Key Terms in this Chapter

Informal Employment: It i s employment which includes all jobs in enterprises or units of production considered as 'not-formal' or unregistered income generating activities.

Export-Led Growth: This is a trade or an industrialization policy adopted by many developing countries, including Indonesia, with the aim to speed up their industrialization process by exporting manufactured goods for which they have comparative advantages.

Community Business Credit: This is a credit scheme designed by the Indonesian government specifically dedicated to micro, small and medium enterprises and cooperatives, where they are unable to meet certain requirements set by banks (not yet bankable). In Indonesian, it is known as Kredit Usaha Rakyat .

Global Financial Crisis: This was the financial crisis occurred in the period 2007–09, caused by a high default rate in the subprime home mortgage sector in the United States of America. The crisis is considered by many economists as the worst financial crisis the world ever experienced since the Great Depression of the 1930s.

Asian Financial Crisis: This was a period of the worst financial crisis ever occurred in Southeast Asia. The crisis started first in Thailand in around mid. 1997 which led the Thai baht to collapse.

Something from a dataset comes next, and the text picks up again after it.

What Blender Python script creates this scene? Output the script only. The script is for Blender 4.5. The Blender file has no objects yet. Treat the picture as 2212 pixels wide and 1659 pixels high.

Then, just in few months, the crisis also impacted several other countries in the region such as Indonesia and South Korea.

New Order Era: It is the term coined by the second Indonesian President Suharto to characterize his regime as he came to power in 1966. The period before that, during the first Indonesian President Sukarno (1945-1966), is termed as “Old Order” era.

Green Revolution: This term was first used in the late 1960s by former US Agency for International Development (USAID) director William Gaud, who noted the spread of the new technologies in agriculture that increased agricultural production worldwide, particularly in developing countries.